A more subtle, but also worrying phenomenon, is taking place in Britain: the rise of organised crime. Today it is worth around £37bn (1.8 per cent of GDP), according to Lynne Owens, head of the National Crime Agency. The gangs control everything from drugs and prostitution to targeted burglary. The numbers involved in these illegal activities are staggering: Owens believes there are in excess of 4,600 employing 33,598 professional gangsters.

This is serious enough, but questions are now being asked about how to regard these gangs. Are they just sophisticated criminals? Or are they something more?

A recent book by Mark Galeotti, The Vory: Russia’s Super Mafia, paints a more complex picture: it shows links between Russian organised crime and the state going back at least as far as the time of Stalin.
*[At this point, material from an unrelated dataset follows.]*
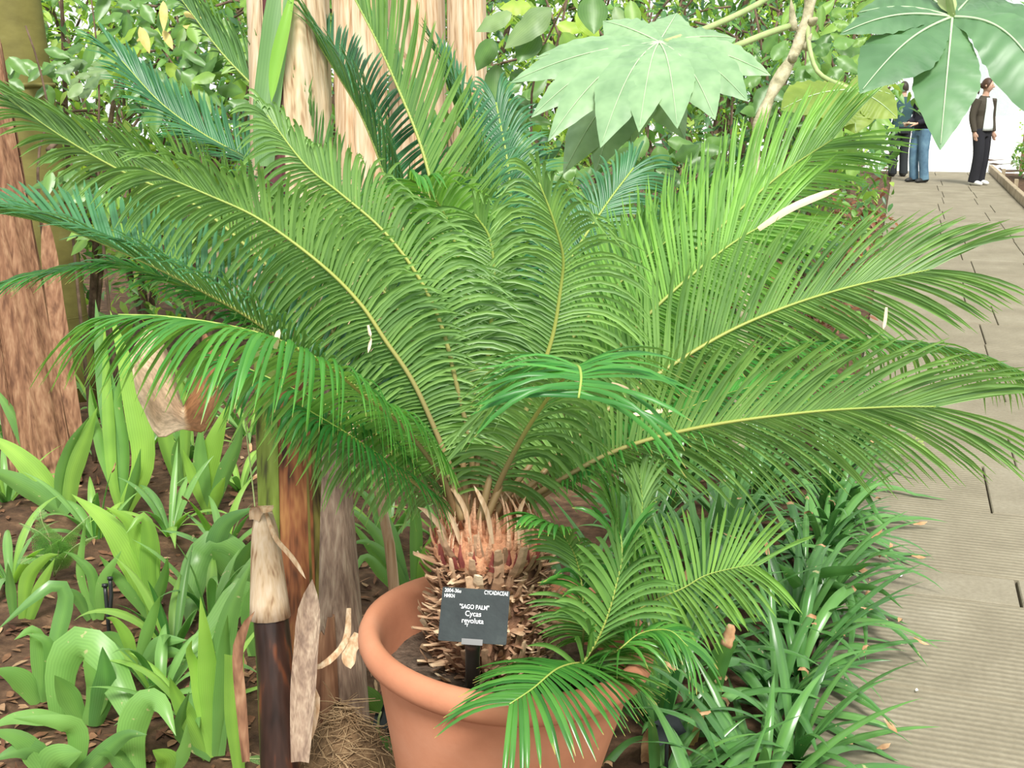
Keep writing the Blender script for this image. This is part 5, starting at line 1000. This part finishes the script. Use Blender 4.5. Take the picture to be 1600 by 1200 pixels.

Under Vladimir Putin these ties have been strengthened, via Russia’s oligarchs. As one reviewer put it: “Today, Putin controls the oligarchs, and together they control and exploit the criminal world to their mutual advantage.”

The question is what role organised crime – some of it with links to Russia, Georgia and Chechnya – has in Britain. Is it simply a money-making operation, or have they another potential role? Asked whether they posed a risk to national security, one former army officer, who asked not to be named, replied with a single word: “Yes.”

The threats are certainly real; the question is just what to make of them. John Raine, senior adviser for geopolitical due diligence, at IISS, argues that we should be careful how we describe them. “It seems we are in a state between war and peace,” he says. “We are still trying to name this state. What we call it matters.”

The old maxim, “If you seek peace prepare for war” reflects a clarity that may no longer hold true, he says. “In 2019, it might now be a case of ‘if you desire peace, don’t call it war.”